====== DATA ======

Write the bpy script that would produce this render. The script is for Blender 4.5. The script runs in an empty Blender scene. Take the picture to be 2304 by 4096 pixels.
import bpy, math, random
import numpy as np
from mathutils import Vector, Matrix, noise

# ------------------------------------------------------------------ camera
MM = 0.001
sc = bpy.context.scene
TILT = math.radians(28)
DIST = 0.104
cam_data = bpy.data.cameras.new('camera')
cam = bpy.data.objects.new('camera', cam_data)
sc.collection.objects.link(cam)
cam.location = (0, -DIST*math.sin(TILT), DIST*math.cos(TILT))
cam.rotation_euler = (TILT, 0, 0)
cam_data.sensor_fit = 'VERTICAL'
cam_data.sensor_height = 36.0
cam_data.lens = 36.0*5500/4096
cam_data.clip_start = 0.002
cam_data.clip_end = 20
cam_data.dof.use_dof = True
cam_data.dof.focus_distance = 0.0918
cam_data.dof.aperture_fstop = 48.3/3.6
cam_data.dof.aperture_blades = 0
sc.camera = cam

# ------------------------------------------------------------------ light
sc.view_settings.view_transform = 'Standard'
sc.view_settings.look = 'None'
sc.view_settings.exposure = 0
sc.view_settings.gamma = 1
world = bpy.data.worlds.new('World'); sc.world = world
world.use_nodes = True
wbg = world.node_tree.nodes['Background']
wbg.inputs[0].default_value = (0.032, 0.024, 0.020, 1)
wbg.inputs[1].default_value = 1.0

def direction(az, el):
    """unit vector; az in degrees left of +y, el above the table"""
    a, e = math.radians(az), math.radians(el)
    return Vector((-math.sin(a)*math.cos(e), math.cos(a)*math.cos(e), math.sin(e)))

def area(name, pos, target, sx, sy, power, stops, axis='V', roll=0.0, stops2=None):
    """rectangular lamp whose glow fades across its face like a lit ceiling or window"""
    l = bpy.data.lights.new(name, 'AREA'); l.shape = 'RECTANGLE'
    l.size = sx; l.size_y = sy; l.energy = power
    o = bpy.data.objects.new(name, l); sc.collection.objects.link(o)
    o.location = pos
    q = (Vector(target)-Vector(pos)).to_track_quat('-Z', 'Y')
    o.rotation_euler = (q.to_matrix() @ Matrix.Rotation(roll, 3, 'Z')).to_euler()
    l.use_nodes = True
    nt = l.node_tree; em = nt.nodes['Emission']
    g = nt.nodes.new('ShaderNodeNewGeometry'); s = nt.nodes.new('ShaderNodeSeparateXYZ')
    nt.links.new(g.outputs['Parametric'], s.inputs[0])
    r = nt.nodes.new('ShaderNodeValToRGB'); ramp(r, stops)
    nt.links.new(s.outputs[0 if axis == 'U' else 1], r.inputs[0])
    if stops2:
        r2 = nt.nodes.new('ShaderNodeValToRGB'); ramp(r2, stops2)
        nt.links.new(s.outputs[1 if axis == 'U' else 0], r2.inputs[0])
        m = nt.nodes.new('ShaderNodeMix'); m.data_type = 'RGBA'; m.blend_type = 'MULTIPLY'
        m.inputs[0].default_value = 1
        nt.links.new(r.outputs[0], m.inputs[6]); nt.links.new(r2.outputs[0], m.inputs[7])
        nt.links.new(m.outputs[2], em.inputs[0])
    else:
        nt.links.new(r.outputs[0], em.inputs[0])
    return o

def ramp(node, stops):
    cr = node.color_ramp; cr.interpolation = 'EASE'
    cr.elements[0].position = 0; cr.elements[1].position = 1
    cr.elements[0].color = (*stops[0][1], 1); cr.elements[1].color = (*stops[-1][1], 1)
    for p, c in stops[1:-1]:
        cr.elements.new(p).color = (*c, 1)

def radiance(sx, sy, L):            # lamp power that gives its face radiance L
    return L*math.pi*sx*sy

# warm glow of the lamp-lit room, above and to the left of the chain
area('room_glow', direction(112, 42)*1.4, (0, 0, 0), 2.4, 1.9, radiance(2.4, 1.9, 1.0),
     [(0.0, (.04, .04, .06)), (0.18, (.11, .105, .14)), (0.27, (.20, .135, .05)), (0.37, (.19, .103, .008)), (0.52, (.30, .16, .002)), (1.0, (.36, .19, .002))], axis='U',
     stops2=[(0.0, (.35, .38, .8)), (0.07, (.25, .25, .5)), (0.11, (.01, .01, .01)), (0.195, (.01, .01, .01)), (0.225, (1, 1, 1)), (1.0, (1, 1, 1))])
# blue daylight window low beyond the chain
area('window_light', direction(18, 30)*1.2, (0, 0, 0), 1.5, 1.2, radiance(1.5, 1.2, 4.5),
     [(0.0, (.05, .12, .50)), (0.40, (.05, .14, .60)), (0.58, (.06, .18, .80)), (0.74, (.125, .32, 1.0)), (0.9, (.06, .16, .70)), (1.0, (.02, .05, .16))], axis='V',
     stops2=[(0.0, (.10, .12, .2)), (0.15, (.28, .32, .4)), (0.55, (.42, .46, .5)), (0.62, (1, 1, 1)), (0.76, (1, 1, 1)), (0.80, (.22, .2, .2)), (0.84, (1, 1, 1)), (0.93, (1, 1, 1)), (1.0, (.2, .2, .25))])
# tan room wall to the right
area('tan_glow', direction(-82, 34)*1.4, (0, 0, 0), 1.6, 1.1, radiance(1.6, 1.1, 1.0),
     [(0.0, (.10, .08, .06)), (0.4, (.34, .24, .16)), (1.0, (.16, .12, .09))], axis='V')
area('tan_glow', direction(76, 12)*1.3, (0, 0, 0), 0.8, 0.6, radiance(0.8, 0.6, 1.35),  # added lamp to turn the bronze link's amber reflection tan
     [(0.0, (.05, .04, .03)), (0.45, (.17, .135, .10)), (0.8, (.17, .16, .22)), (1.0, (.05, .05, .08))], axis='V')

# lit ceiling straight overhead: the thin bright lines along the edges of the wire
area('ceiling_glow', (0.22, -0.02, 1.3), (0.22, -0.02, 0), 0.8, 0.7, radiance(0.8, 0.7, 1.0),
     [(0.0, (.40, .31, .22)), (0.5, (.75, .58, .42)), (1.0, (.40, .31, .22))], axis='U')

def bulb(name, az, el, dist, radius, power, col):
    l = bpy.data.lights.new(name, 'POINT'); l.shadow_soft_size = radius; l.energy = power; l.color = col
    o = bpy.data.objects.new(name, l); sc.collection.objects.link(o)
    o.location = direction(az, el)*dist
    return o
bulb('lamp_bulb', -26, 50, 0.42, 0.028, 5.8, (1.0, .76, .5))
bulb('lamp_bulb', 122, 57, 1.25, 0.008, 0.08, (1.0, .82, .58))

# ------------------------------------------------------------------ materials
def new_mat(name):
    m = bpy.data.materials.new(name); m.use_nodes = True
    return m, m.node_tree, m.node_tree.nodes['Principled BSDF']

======

EXERCISE BRIEF: Repeat the material above in full, exactly as it stands.

TASK ANSWER:
Write the bpy script that would produce this render. The script is for Blender 4.5. The script runs in an empty Blender scene. Take the picture to be 2304 by 4096 pixels.
import bpy, math, random
import numpy as np
from mathutils import Vector, Matrix, noise

# ------------------------------------------------------------------ camera
MM = 0.001
sc = bpy.context.scene
TILT = math.radians(28)
DIST = 0.104
cam_data = bpy.data.cameras.new('camera')
cam = bpy.data.objects.new('camera', cam_data)
sc.collection.objects.link(cam)
cam.location = (0, -DIST*math.sin(TILT), DIST*math.cos(TILT))
cam.rotation_euler = (TILT, 0, 0)
cam_data.sensor_fit = 'VERTICAL'
cam_data.sensor_height = 36.0
cam_data.lens = 36.0*5500/4096
cam_data.clip_start = 0.002
cam_data.clip_end = 20
cam_data.dof.use_dof = True
cam_data.dof.focus_distance = 0.0918
cam_data.dof.aperture_fstop = 48.3/3.6
cam_data.dof.aperture_blades = 0
sc.camera = cam

# ------------------------------------------------------------------ light
sc.view_settings.view_transform = 'Standard'
sc.view_settings.look = 'None'
sc.view_settings.exposure = 0
sc.view_settings.gamma = 1
world = bpy.data.worlds.new('World'); sc.world = world
world.use_nodes = True
wbg = world.node_tree.nodes['Background']
wbg.inputs[0].default_value = (0.032, 0.024, 0.020, 1)
wbg.inputs[1].default_value = 1.0

def direction(az, el):
    """unit vector; az in degrees left of +y, el above the table"""
    a, e = math.radians(az), math.radians(el)
    return Vector((-math.sin(a)*math.cos(e), math.cos(a)*math.cos(e), math.sin(e)))

def area(name, pos, target, sx, sy, power, stops, axis='V', roll=0.0, stops2=None):
    """rectangular lamp whose glow fades across its face like a lit ceiling or window"""
    l = bpy.data.lights.new(name, 'AREA'); l.shape = 'RECTANGLE'
    l.size = sx; l.size_y = sy; l.energy = power
    o = bpy.data.objects.new(name, l); sc.collection.objects.link(o)
    o.location = pos
    q = (Vector(target)-Vector(pos)).to_track_quat('-Z', 'Y')
    o.rotation_euler = (q.to_matrix() @ Matrix.Rotation(roll, 3, 'Z')).to_euler()
    l.use_nodes = True
    nt = l.node_tree; em = nt.nodes['Emission']
    g = nt.nodes.new('ShaderNodeNewGeometry'); s = nt.nodes.new('ShaderNodeSeparateXYZ')
    nt.links.new(g.outputs['Parametric'], s.inputs[0])
    r = nt.nodes.new('ShaderNodeValToRGB'); ramp(r, stops)
    nt.links.new(s.outputs[0 if axis == 'U' else 1], r.inputs[0])
    if stops2:
        r2 = nt.nodes.new('ShaderNodeValToRGB'); ramp(r2, stops2)
        nt.links.new(s.outputs[1 if axis == 'U' else 0], r2.inputs[0])
        m = nt.nodes.new('ShaderNodeMix'); m.data_type = 'RGBA'; m.blend_type = 'MULTIPLY'
        m.inputs[0].default_value = 1
        nt.links.new(r.outputs[0], m.inputs[6]); nt.links.new(r2.outputs[0], m.inputs[7])
        nt.links.new(m.outputs[2], em.inputs[0])
    else:
        nt.links.new(r.outputs[0], em.inputs[0])
    return o

def ramp(node, stops):
    cr = node.color_ramp; cr.interpolation = 'EASE'
    cr.elements[0].position = 0; cr.elements[1].position = 1
    cr.elements[0].color = (*stops[0][1], 1); cr.elements[1].color = (*stops[-1][1], 1)
    for p, c in stops[1:-1]:
        cr.elements.new(p).color = (*c, 1)

def radiance(sx, sy, L):            # lamp power that gives its face radiance L
    return L*math.pi*sx*sy

# warm glow of the lamp-lit room, above and to the left of the chain
area('room_glow', direction(112, 42)*1.4, (0, 0, 0), 2.4, 1.9, radiance(2.4, 1.9, 1.0),
     [(0.0, (.04, .04, .06)), (0.18, (.11, .105, .14)), (0.27, (.20, .135, .05)), (0.37, (.19, .103, .008)), (0.52, (.30, .16, .002)), (1.0, (.36, .19, .002))], axis='U',
     stops2=[(0.0, (.35, .38, .8)), (0.07, (.25, .25, .5)), (0.11, (.01, .01, .01)), (0.195, (.01, .01, .01)), (0.225, (1, 1, 1)), (1.0, (1, 1, 1))])
# blue daylight window low beyond the chain
area('window_light', direction(18, 30)*1.2, (0, 0, 0), 1.5, 1.2, radiance(1.5, 1.2, 4.5),
     [(0.0, (.05, .12, .50)), (0.40, (.05, .14, .60)), (0.58, (.06, .18, .80)), (0.74, (.125, .32, 1.0)), (0.9, (.06, .16, .70)), (1.0, (.02, .05, .16))], axis='V',
     stops2=[(0.0, (.10, .12, .2)), (0.15, (.28, .32, .4)), (0.55, (.42, .46, .5)), (0.62, (1, 1, 1)), (0.76, (1, 1, 1)), (0.80, (.22, .2, .2)), (0.84, (1, 1, 1)), (0.93, (1, 1, 1)), (1.0, (.2, .2, .25))])
# tan room wall to the right
area('tan_glow', direction(-82, 34)*1.4, (0, 0, 0), 1.6, 1.1, radiance(1.6, 1.1, 1.0),
     [(0.0, (.10, .08, .06)), (0.4, (.34, .24, .16)), (1.0, (.16, .12, .09))], axis='V')
area('tan_glow', direction(76, 12)*1.3, (0, 0, 0), 0.8, 0.6, radiance(0.8, 0.6, 1.35),  # added lamp to turn the bronze link's amber reflection tan
     [(0.0, (.05, .04, .03)), (0.45, (.17, .135, .10)), (0.8, (.17, .16, .22)), (1.0, (.05, .05, .08))], axis='V')

# lit ceiling straight overhead: the thin bright lines along the edges of the wire
area('ceiling_glow', (0.22, -0.02, 1.3), (0.22, -0.02, 0), 0.8, 0.7, radiance(0.8, 0.7, 1.0),
     [(0.0, (.40, .31, .22)), (0.5, (.75, .58, .42)), (1.0, (.40, .31, .22))], axis='U')

def bulb(name, az, el, dist, radius, power, col):
    l = bpy.data.lights.new(name, 'POINT'); l.shadow_soft_size = radius; l.energy = power; l.color = col
    o = bpy.data.objects.new(name, l); sc.collection.objects.link(o)
    o.location = direction(az, el)*dist
    return o
bulb('lamp_bulb', -26, 50, 0.42, 0.028, 5.8, (1.0, .76, .5))
bulb('lamp_bulb', 122, 57, 1.25, 0.008, 0.08, (1.0, .82, .58))

# ------------------------------------------------------------------ materials
def new_mat(name):
    m = bpy.data.materials.new(name); m.use_nodes = True
    return m, m.node_tree, m.node_tree.nodes['Principled BSDF']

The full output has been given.